Collected data>
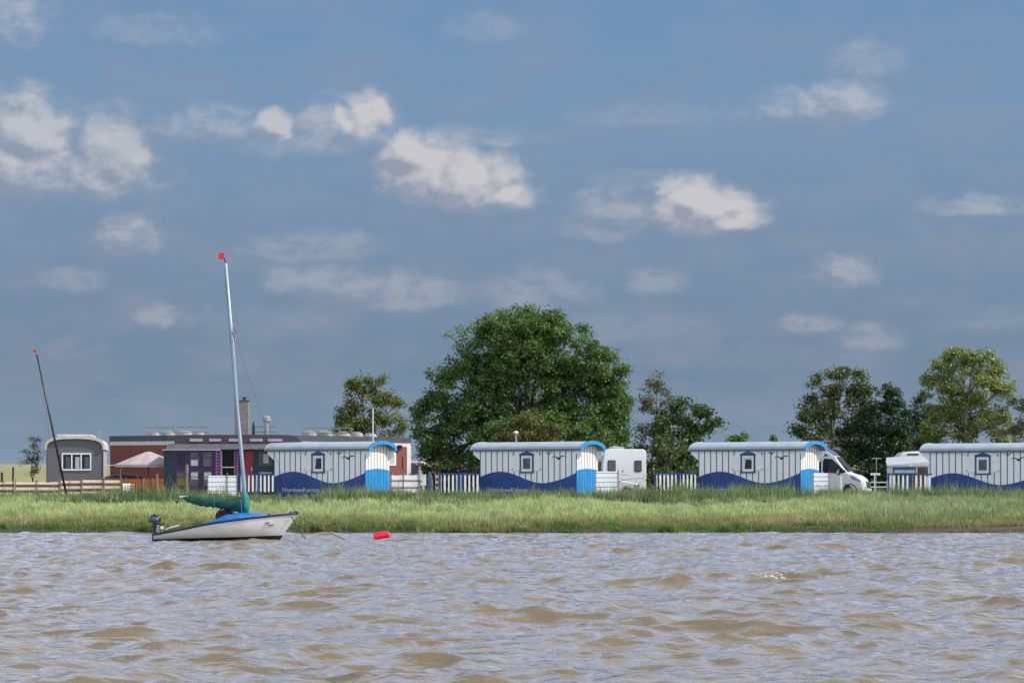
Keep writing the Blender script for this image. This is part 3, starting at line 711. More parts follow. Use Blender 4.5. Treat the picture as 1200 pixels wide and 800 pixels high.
windbreak('long low cream and brown striped windbreak in front of the small bare tree', 17.5, 70, 563, 576, 148.6, 'windbreak_brown', (18, 43, 69.5), sag=.10, seams=(43,))
windbreak('low cream and brown striped windbreak under the window of the grey cabin', 70.5, 95.5, 562.5, 576, 148.8, 'windbreak_brown', (71, 82, 95), sag=.03)
windbreak('taller striped windbreak left half, beside the dark car roof', 96, 121.2, 560.5, 577.5, 148.4, 'windbreak_brown', (96.3, 120.5))
windbreak('tallest brightest cream windbreak ending at the white chair', 121.6, 142, 560, 580, 148.2, 'windbreak_brown', (122, 141.5))
windbreak('white windbreak with thin blue lines in front of the purple wagon', 243, 278.5, 557, 580, 149.5, 'windbreak_blue', (243.5, 266, 278))
windbreak('white and grey broad striped windbreak right of the first blue wagon', 457.5, 491, 554.5, 583, 148.5, 'windbreak_grey', (458.5, 473, 490.5), sag=.12, seams=(473,))
windbreak('white windbreak with thin blue stripes between second wagon and motorhome', 697.5, 725, 552, 581, 149, 'windbreak_blue', (698, 724.5))
windbreak('smaller white windbreak with blue stripes in front of the van door', 952.5, 972, 553.8, 579, 149, 'windbreak_blue', (953, 971.5), tilt=-.02)
windbreak('narrow cream and brown windbreak beside the meter box', 510, 513.6, 554, 580, 149.8, 'windbreak_brown', (510, 513.6))

# ------------------------------------------------------------------ meter box, folded parasol, pale post by van
p = at(496, 583, 149.5); rt = thing('utility_pedestal', 'white electric meter box on a post right of the striped windbreak', 'meter box', (p.x, p.y, GZ))
b = MB(); b.box(-.16, .16, -.1, .1, .72, 1.32); b.box(-.18, .18, -.12, .12, 1.321, 1.36); b.build('cabinet', M['whitetrim'], rt, bevel=.01)
b = MB(); b.box(-.07, .07, -.05, .05, 0, .719); b.build('post', M['whitetrim'], rt)
b = MB(); b.box(-.09, -.04, -.115, -.101, .92, 1.02); b.build('latch', M['blackmetal'], rt)
for px, lab, w_, tp in ((488, 'slate blue canvas panel left of the meter box', .14, 555), (503.5, 'slate blue folded canvas right of the meter box', .22, 553)):
    p = at(px, 583, 150.5); H = CAMH - (tp - HZ) * 150.5 / F - GZ
    rt = thing('folded_parasol', lab, 'parasol', (p.x, p.y, GZ)); b = MB(); b.lathe([(.03, .25), (w_ * .9, .35), (w_, .8), (w_ * .75, H - .3), (w_ * .3, H)], (0, 0, 0), 9, sx=1, sy=.5); b.build('canopy', M['tarpblue'], rt)
    b = MB(); b.tube([(0, 0, 0), (0, 0, H + .05)], .02, 6); b.build('pole', M['steel'], rt)
p = at(985.5, 583, 150); b = MB(); b.box(-.055, .055, -.05, .05, 0, 1.28); b.box(-.065, .065, -.06, .06, 1.281, 1.31)
o = b.build('fence_post', M['whitetrim'], loc=(p.x, p.y, GZ)); tag(o, 'white square post standing before the van door', 'post')
b = MB(); b.box(-.33, .30, -.03, .0, .35, 1.33); o = b.build('panel_board', M['awning'], loc=(at(980, 583, 151).x, 151, GZ)); tag(o, 'plain pale grey panel between striped windbreak and white post by the van', 'panel')

# white crossed gate by the awning
p = at(1020, 583, 152); rt = thing('white_gate', 'open white rail gate right of the white van', 'gate', (p.x, p.y, GZ))
for z in (.30, .60, .88):
    b = MB(); b.box(0, 1.0, -.02, .02, z, z + .06); b.build('rail', M['whitetrim'], rt)
b = MB(); b.box(.22, .29, -.03, -.021, .1, 1.42); b.box(.0, .58, -.045, -.031, 1.33, 1.46); b.build('signboard', M['whitetrim'], rt)
b = MB(); b.box(.13, .16, -.05, -.046, 1.37, 1.42); b.box(.36, .39, -.05, -.046, 1.37, 1.42); b.build('bolts', M['blackmetal'], rt)
b = MB(); b.box(.98, 1.04, -.03, .03, 0, 1.05); b.build('post', M['whitetrim'], rt)
p = at(1027, 540, 158); b = MB(); b.tube([(.0, 0, -2.2), (0, 0, 0)], .03, 6); b.box(-.28, .32, -.02, .02, -.02, .05)
o = b.build('sign_bracket', M['steel'], loc=(p.x, p.y, p.z + .15)); tag(o, 'thin grey crossbar on a post left of the grey awning', 'sign post')

# ------------------------------------------------------------------ vehicles
def arc_pts(cx, cz, r, a0, a1, n): return [(cx + r * math.cos(R(a0 + (a1 - a0) * i / n)), cz + r * math.sin(R(a0 + (a1 - a0) * i / n))) for i in range(n + 1)]
def wheel(parent, x, y, r, w=.2):
    t = MB(); t.tube([(x, y, r), (x, y + w, r)], r, 24); wh = t.build('wheel', M['rubber'], parent, smooth=False, bevel=.02)
    t = MB(); t.tube([(x, y - .012, r), (x, y - .001, r)], r * .6, 16); t.build('rim', M['steel'], wh)
def loft_body(prof, ys, insets, name, m, parent, bevel=.04):
    """profile in xz lofted across y with per-height inset (tumblehome)"""
    b = MB(); n = len(prof); rows = []
    for y, f in ys:
        rows.append([(x - (f * insets[0] if x > -1.2 else 0), y + 0, z) for x, z in prof])
    vs = [v for r_ in rows for v in r_]; fs = [tuple(range(n))] + [tuple(range(len(vs) - 1, len(vs) - n - 1, -1))]
    for i in range(len(rows) - 1):
        fs += [(i * n + k, (i + 1) * n + k, (i + 1) * n + (k + 1) % n, i * n + (k + 1) % n) for k in range(n)]
    b.add(vs, fs); return b.build(name, m, parent, bevel=bevel)
# van: origin at front bumper on the near side, facing local +x
p = at(1015, 583, 153)
van = thing('camper_van', 'white high roof camper van with black side window, nose to the right', 'van', (p.x, p.y, GZ), R(-17))
arch = arc_pts(-.98, .36, .43, 178, 2, 12)
prof = [(-5.6, .35), (-5.6, 2.55), (-5.3, 2.86), (-3.0, 3.02), (-2.75, 2.98), (-2.25, 2.72), (-1.85, 2.42), (-1.05, 1.52), (-.95, 1.47), (-.45, 1.32), (-.16, 1.12), (-.05, .92), (.0, .62), (-.03, .30), (-.5, .26)] + [(x, z) for x, z in arch[::-1]] + [(-1.46, .30)]
loft_body(prof, [(0, .9), (.10, .28), (.5, .08), (1.0, 0), (1.5, .08), (1.9, .28), (2.0, .9)], (.30,), 'body', M['vanwhite'], van, bevel=.05)
b = MB(); b.prism([(-2.55, 1.48), (-2.62, 1.62), (-2.60, 2.20), (-2.5, 2.34), (-2.05, 2.30), (-1.18, 1.52), (-1.5, 1.44)], -.012, .0, 'xz'); b.build('side_window', M['glass'], van)
b = MB()
b.grid([[(-1.83, .12, 2.42), (-1.83, 1.88, 2.42)], [(-1.06, .10, 1.56), (-1.06, 1.90, 1.56)]]); b.build('windscreen', M['glassgrey'], van, solid=.02, loc=(.02, 0, .02))
b = MB(); b.grid([[(-3.0, .2, 3.06), (-3.0, 1.8, 3.06)], [(-2.74, .10, 3.02), (-2.74, 1.90, 3.02)], [(-2.24, .10, 2.76), (-2.24, 1.90, 2.76)], [(-1.93, .14, 2.52), (-1.93, 1.86, 2.52)]]); b.build('roof_window', M['tarpblue'], van, solid=.02)
b = MB(); b.prism([(-3.3, 2.42), (-3.3, 2.80), (-2.80, 2.80), (-2.45, 2.62), (-2.25, 2.48), (-2.75, 2.46)], -.014, -.001, 'xz'); b.build('roof_side_band', M['vanblack'], van)
b = MB(); b.box(-3.6, -2.72, -.016, -.001, .5, 2.15); b.build('rear_side_window', M['vanblack'], van)
for yy in (-.01, 1.55):
    b = MB(); b.prism([(-.95, 1.32), (-.62, 1.20), (-.30, 1.02), (-.36, .92), (-.72, 1.02), (-.95, 1.18)], yy, yy + .46, 'xz'); b.build('headlight', M['chrome'], van, bevel=.02)
b = MB(); b.prism([(-.2, 1.10), (.0, .86), (.03, .60), (-.1, .60), (-.18, .9)], .45, 1.55, 'xz'); b.build('grille', M['vanblack'], van)
for z0, z1 in ((.86, .9), (.73, .77)):
    b = MB(); b.box(-.05, .045, .5, 1.5, z0, z1); b.build('grille_bar', M['steel'], van)
b = MB(); b.box(-.42, .05, -.02, 2.02, .28, .52); b.build('bumper', M['vanwhite'], van, bevel=.08)
b = MB(); b.lathe([(.02, 0), (.10, .02), (.12, .15), (.12, .30), (.06, .36)], (-1.62, -.20, 1.36), 10, sx=.8, sy=1); b.tube([(-1.6, -.14, 1.48), (-1.55, .02, 1.48)], .03, 6); mi_ = b.build('wing_mirror', M['vanblack'], van)
b = MB(); b.box(-1.70, -1.60, -.33, -.325, 1.45, 1.62); b.build('mirror_face', M['vanwhite'], mi_)
b = MB(); b.box(-1.60, -1.588, -.006, .003, .4, 1.46); b.box(-2.72, -2.708, -.006, .003, .4, 2.4); b.build('door_seams', M['vanblack'], van)
b = MB(); b.prism(arc_pts(-.98, .36, .46, 178, 2, 12) + arc_pts(-.98, .36, .40, 2, 178, 12), -.01, .06, 'xz'); b.build('wheel_arch', M['vanblack'], van)
wheel(van, -.98, .04, .36); wheel(van, -4.7, .04, .36); wheel(van, -.98, 1.76, .36); wheel(van, -4.7, 1.76, .36)

# motorhome
p = at(706.5, 583, 158)
mh = thing('motorhome', 'white boxy motorhome with two tinted windows and blue swooshes beside the second wagon', 'motorhome', (p.x, p.y, GZ), R(9))
k = 158 / F
prof = [(0, .35), (-.02, 1.9), (.10, 2.75), (.22, 2.93), (.5, 2.97), (2.55, 2.95), (2.68, 2.88), (2.74, 2.72), (2.74, .35)]
b = MB(); b.prism(prof, 0, 5.6, 'xz'); b.build('body', M['vanwhite'], mh, bevel=.05)
for (x0, x1, z0, z1, nm) in ((.30, .80, 1.58, 2.28, 'side_window'), (1.98, 2.44, 1.55, 2.26, 'side_window')):
    b = MB(); r_ = .08
    pl = arc_pts(x0 + r_, z1 - r_, r_, 180, 90, 4) + arc_pts(x1 - r_, z1 - r_, r_, 90, 0, 4) + arc_pts(x1 - r_, z0 + r_, r_, 0, -90, 4) + arc_pts(x0 + r_, z0 + r_, r_, -90, -180, 4)
    b.prism(pl, -.03, -.001, 'xz'); wn = b.build(nm, M['vanblack'], mh)
    b = MB(); b.box(x0 + .05, x1 - .05, -.036, -.031, z0 + .06, z1 - .05); b.build('pane', M['glassgrey'], wn)
b = MB(); b.lathe([(.42, 0), (.40, .07), (.26, .15), (.1, .19)], (.95, 1.0, 2.965), 16); b.box(1.15, 1.5, .8, 1.2, 2.965, 3.12); b.build('roof_vent', M['whitecap'], mh, smooth=False)
b = MB()
b.prism([(.10, 1.40), (1.0, 1.42), (1.7, 1.38), (1.7, 1.36), (1.0, 1.39), (.1, 1.37)], -.008, -.001, 'xz'); b.prism([(1.0, 1.02), (1.6, 1.12), (2.6, 1.20), (2.6, 1.18), (1.6, 1.08), (1.0, 1.0)], -.008, -.001, 'xz')
b.box(2.60, 2.615, -.008, -.001, 1.2, 1.45); b.build('panel_lines', M['steel'], mh)
b = MB(); b.prism([(.85, 1.14), (1.25, 1.02), (1.62, .92), (1.25, .92), (.85, 1.0)], -.010, -.002, 'xz'); b.prism([(.9, .80), (1.3, .72), (1.75, .52), (2.1, .42), (1.7, .42), (1.3, .60), (.9, .70)], -.010, -.002, 'xz'); b.build('swoosh_graphic', M['vanblue'], mh)
b = MB(); b.box(2.17, 2.27, -.02, -.001, .68, .80); b.box(1.22, 1.29, -.02, -.001, 1.56, 1.64); b.build('fittings', M['vanblack'], mh)
b = MB(); b.box(2.68, 2.72, -.02, -.001, 1.0, 1.1); b.build('marker_lamp', M['redtape'], mh)
b = MB(); b.box(-.025, -.001, .5, 2.4, .9, 2.2); b.build('left_face_panel', M['tarpblue'], mh)  # plain slate blue panel on the left face
wheel(mh, .7, .05, .34); wheel(mh, 2.1, .05, .34)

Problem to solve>
Give back exactly the lines from the first line of the data through the line with "windbreak('narrow cream and", pictures excluded.

In response>
Keep writing the Blender script for this image. This is part 3, starting at line 711. More parts follow. Use Blender 4.5. Treat the picture as 1200 pixels wide and 800 pixels high.
windbreak('long low cream and brown striped windbreak in front of the small bare tree', 17.5, 70, 563, 576, 148.6, 'windbreak_brown', (18, 43, 69.5), sag=.10, seams=(43,))
windbreak('low cream and brown striped windbreak under the window of the grey cabin', 70.5, 95.5, 562.5, 576, 148.8, 'windbreak_brown', (71, 82, 95), sag=.03)
windbreak('taller striped windbreak left half, beside the dark car roof', 96, 121.2, 560.5, 577.5, 148.4, 'windbreak_brown', (96.3, 120.5))
windbreak('tallest brightest cream windbreak ending at the white chair', 121.6, 142, 560, 580, 148.2, 'windbreak_brown', (122, 141.5))
windbreak('white windbreak with thin blue lines in front of the purple wagon', 243, 278.5, 557, 580, 149.5, 'windbreak_blue', (243.5, 266, 278))
windbreak('white and grey broad striped windbreak right of the first blue wagon', 457.5, 491, 554.5, 583, 148.5, 'windbreak_grey', (458.5, 473, 490.5), sag=.12, seams=(473,))
windbreak('white windbreak with thin blue stripes between second wagon and motorhome', 697.5, 725, 552, 581, 149, 'windbreak_blue', (698, 724.5))
windbreak('smaller white windbreak with blue stripes in front of the van door', 952.5, 972, 553.8, 579, 149, 'windbreak_blue', (953, 971.5), tilt=-.02)
windbreak('narrow cream and brown windbreak beside the meter box', 510, 513.6, 554, 580, 149.8, 'windbreak_brown', (510, 513.6))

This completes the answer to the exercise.